As the Federal Reserve accelerates its QE measures, the geopolitical landscape is also quietly changing—the restructuring of energy supply chains directly weakens the pressure for de-dollarization. The appeal of traditional safe-haven assets is declining, and funds are seeking new outlets for returns. This is where the role of the crypto market becomes evident—the mechanism of stablecoins anchored to U.S. Treasuries not only addresses the issue of global inflation spillover but also creates continuous liquidity for the market.
Inflation data has already fallen below 2%, and after the so-called soft landing is achieved, the Federal Reserve will push more aggressively for a rate cut cycle. When risk aversion subsides, funds will accelerate into risk assets. The cryptocurrency market is at the forefront—meme coins, due to their small size and extreme volatility, often see the sharpest gains. Next are application-layer projects and major public chains, whose market caps are larger than mainstream coins but still hold significant growth potential compared to traditional assets.

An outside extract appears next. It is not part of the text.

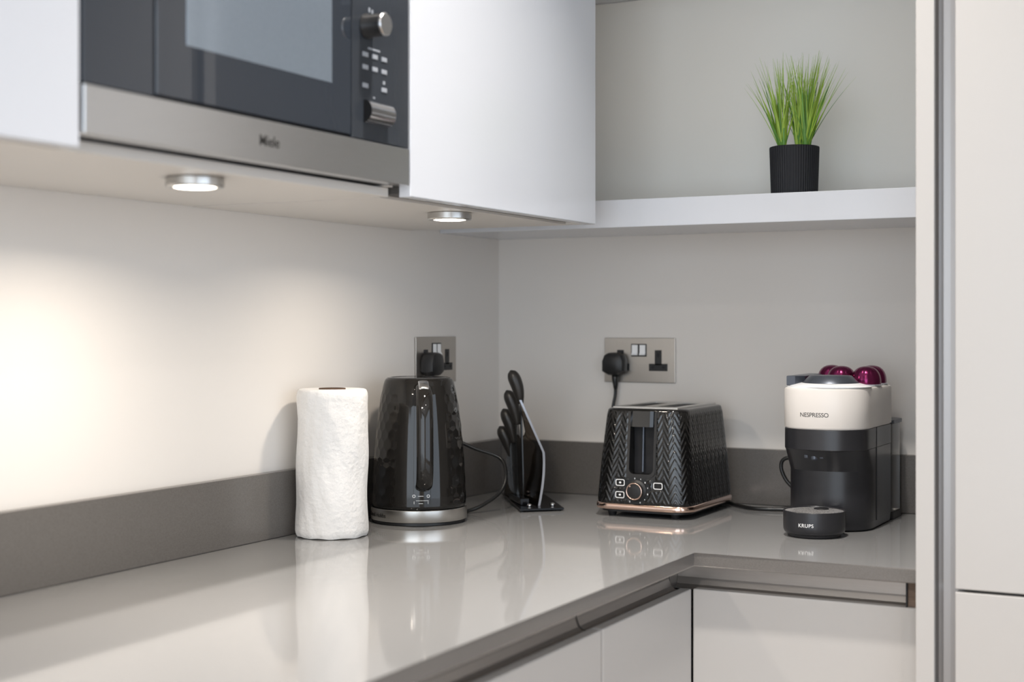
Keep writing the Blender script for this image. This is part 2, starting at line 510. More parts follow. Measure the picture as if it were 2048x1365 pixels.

However, it is important to note that new coin projects launched in the past six months should be approached with caution, as they carry relatively higher risks.
In precious metals, against the backdrop of global currency devaluation, traditional safe-haven assets like gold, platinum, and silver will also rise in value. Paradoxically, both risk assets and safe-haven assets are expected to increase in 2026—this is a characteristic of the era of liquidity flooding. Even if Japan continues to raise interest rates, as long as its rates do not surpass U.S. interest rates, the siphoning effect will not occur, and the trend of capital flowing out of the dollar system will remain unchanged.